CME Sweetens Terms Of Deal In CBOT Acquisition

The Chicago Mercantile Exchange and CBOT have announced revised terms of their merger agreement
By None

The Chicago Mercantile Exchange and CBOT have announced revised terms of their merger agreement.

Under the terms of the revised agreement, CBOT Holdings shareholders will receive 0.3500 shares of Chicago Mercantile Exchange Holdings Class A common stock for each share of CBOT Holdings Class A common stock-a 16% increase from the original terms of the merger agreement.

The move by the CME is largely seen as an attempt to ward off rival offers, especially from Intercontinental Exchange (ICE), which came through with an unsolicited bid in March that was dismissed by CBOT as “not superior.”

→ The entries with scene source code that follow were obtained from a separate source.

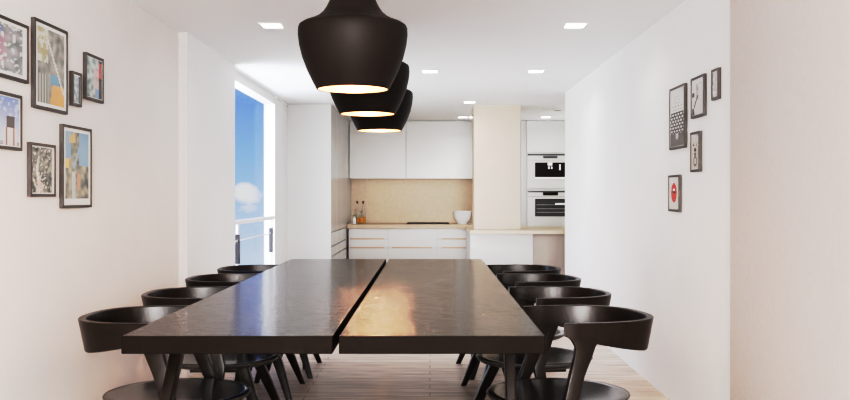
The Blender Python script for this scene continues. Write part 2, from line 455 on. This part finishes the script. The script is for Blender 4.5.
# bottles
def bottle(px, y, hgt, rad, fill_mat, label, fill=.5, stop=M_cork, neck=.35):
    r = thing('glass_bottle', label, 'bottle', (xat(px,y), y, WT), 0, 'glass bottles on the worktop corner')
    h = hgt
    link('glass', lathe_bm([(0,.003),(rad*.9,.0),(rad,.008),(rad,h*.58),(rad*.75,h*.66),(rad*.3,h*.74),(rad*.26,h*.94),(rad*.36,h*.95),(rad*.36,h*.97)],24), M_glass, r, smooth=True, angle=.8)
    link('contents', lathe_bm([(0,.008),(rad*.88,.008),(rad*.9,h*fill),(0,h*fill)],24), fill_mat, r, smooth=True, angle=.8)
    link('stopper', lathe_bm([(0,h*.90),(rad*.24,h*.90),(rad*.26,h*.965),(rad*.42,h*.975),(rad*.42,h*1.02),(0,h*1.03)],16), stop, r, smooth=True, angle=.8)
bottle(357.2, 13.05, .315, .036, M_oil, 'tall clear bottle with amber oil and dark stopper, left of the two tall ones', .26)
bottle(363.2, 13.05, .315, .038, M_oil, 'tall clear bottle with amber oil and dark stopper, right of the two tall ones', .30)
bottle(361.5, 12.84, .175, .040, M_oil, 'short squat jar of orange oil in front of the tall bottles', .50, M_dark)
bottle(355.0, 12.86, .20, .026, M_herb, 'slim small bottle with green herbs and a red cap, leftmost', .62, M_redcap)
r = thing('ceramic_shaker', 'small white ceramic shaker in front of the bottles', 'shaker', (xat(354.3,12.76), 12.76, WT))
link('body', lathe_bm([(0,0),(.024,0),(.026,.01),(.024,.07),(.016,.085),(0,.086)],24), M_salt, r, smooth=True, angle=.8)
link('cap', lathe_bm([(.017,.084),(.017,.10),(.01,.108),(0,.109)],24), M_steel, r, smooth=True, angle=.8)

# column
struct('column', bx(.523, 1.075, 10.70, 11.15, WT, CEIL), M_marble)
# peninsula
r = thing('kitchen_peninsula', 'white kitchen peninsula with cream stone bar top in front of the column', 'peninsula', (1.3, 11.0, 0))
v = (-1.3,-11.0,0)
link('bar_top', sh(bx(.462, 2.448, 10.42, 11.95, WT-.045, WT-.001, bevel=.003), v), M_marble, r)
link('side_panel', sh(bx(.475, xat(533,10.6), 10.60, 11.25, 0, WT-.046, bevel=.002), v), M_cab, r)
link('back_panel', sh(bx(xat(533,10.6)+.001, 2.448, 11.20, 11.25, 0, WT-.046), v), M_recpan, r)
link('carcass', sh(bx(.475, 2.40, 11.26, 11.93, 0, WT-.046), v), M_cab, r)
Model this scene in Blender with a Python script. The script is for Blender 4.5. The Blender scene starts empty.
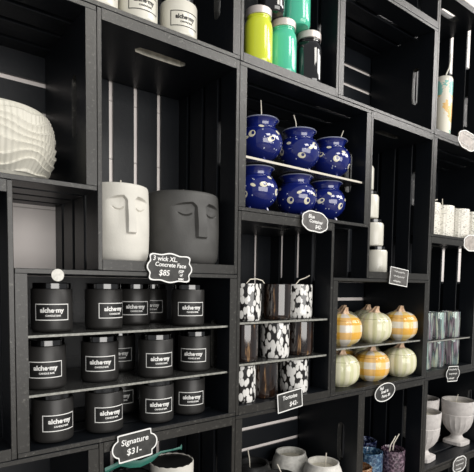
import bpy, bmesh, math, random
from mathutils import Vector, Matrix
random.seed(7)
PI = math.pi
S = 0.0254                     # the wall of crates is laid out in inches
Z0 = 1.53                      # height of the layout origin above the floor, metres
SC = bpy.context.scene
COL = SC.collection

# ------------------------------------------------------------------ camera
def W(x, y, z):
    return Vector((x * S, y * S, z * S + Z0))
cam_d = bpy.data.cameras.new('camera')
cam = bpy.data.objects.new('camera', cam_d); COL.objects.link(cam)
rt = Vector((0.7903358920, -0.6125268054, 0.0134197809)).normalized()
up = Vector((0.0292909479, 0.0596542068, 0.9977892643)).normalized()
fw = Vector((0.6119732169, 0.7881955901, -0.0650883515)).normalized()
m = Matrix((rt, up, -fw)).transposed().to_4x4()
m.translation = W(-12.970856, -32.829633, -0.916403)
cam.matrix_world = m
cam_d.sensor_fit = 'HORIZONTAL'; cam_d.sensor_width = 36
cam_d.lens = 476.961 / 474 * 36
cam_d.shift_y = 80.06 / 474
cam_d.clip_start = 0.02
SC.camera = cam

# ------------------------------------------------------------------ light and exposure
SC.view_settings.view_transform = 'Standard'
SC.view_settings.look = 'None'
SC.view_settings.gamma = 1
SC.view_settings.exposure = 0.0
world = bpy.data.worlds.new('shop_light'); SC.world = world
world.use_nodes = True
bg = world.node_tree.nodes['Background']
bg.inputs[0].default_value = (0.95, 0.97, 1.0, 1)
bg.inputs[1].default_value = 0.32

def area(name, loc, target, sx, sy, power, color):
    d = bpy.data.lights.new(name, 'AREA'); d.shape = 'RECTANGLE'
    d.size = sx; d.size_y = sy; d.energy = power; d.color = color
    o = bpy.data.objects.new(name, d); COL.objects.link(o)
    o.location = loc
    o.rotation_euler = (Vector(target) - Vector(loc)).to_track_quat('-Z', 'Y').to_euler()
    return o
area('ceiling_lamp_panel', (0.6, -1.9, 3.15), (0.2, 0, 1.5), 0.8, 0.5, 14, (1.0, 0.96, 0.88))
area('ceiling_lamp_panel', (2.1, -2.0, 3.25), (0.8, 0, 1.7), 1.0, 0.6, 24, (1.0, 0.97, 0.92))
area('ceiling_lamp_panel', (3.7, -1.9, 3.4), (1.3, 0, 1.9), 1.2, 0.9, 42, (1.0, 0.96, 0.93))
area('added_front_fill', (0.3, -4.6, 1.75), (0.4, 0, 1.5), 4.2, 2.2, 150, (1.0, 0.97, 0.93))  # broad fill lamp added behind the camera to brighten the recesses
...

“The Board and Management of CME and CBOT recognize the tremendous potential for value creation in a merger of our two companies,” said CME Executive Chairman Terry Duffy. “We believe there is strong support for the combination from shareholders and members of both companies, and these revised terms and the cash tender offer makes our already compelling transaction even more attractive. Since we announced the original agreement last October, both CME and CBOT have delivered strong financial performance and volume growth, underscoring the strategic rationale for bringing these two great Chicago institutions together. We look forward to completing this merger and realizing the full benefits for customers and shareholders of both companies.”

“After a thorough review of ICE and careful consideration of its proposal and the revised proposal from CME, the Boards of CBOT Holdings and the CBOT concluded that the revised merger agreement with CME offered greater overall benefits for our shareholders and members,” said CBOT Chairman Charlie Carey. “Our Boards and advisors carefully reviewed both the short-term and long-term value of both transactions. A combination with the CME will create the most extensive and diverse global derivatives exchange, transforming global derivatives markets and creating efficiencies for customers and members while delivering significant benefits to shareholders. In addition, given our common clearing arrangement with CME and the CME Globex electronic platform, we believe a combination with CME presents significantly less integration risk than a combination with ICE. We look forward to the July 9th vote and to completing the transaction as soon as possible after the vote.”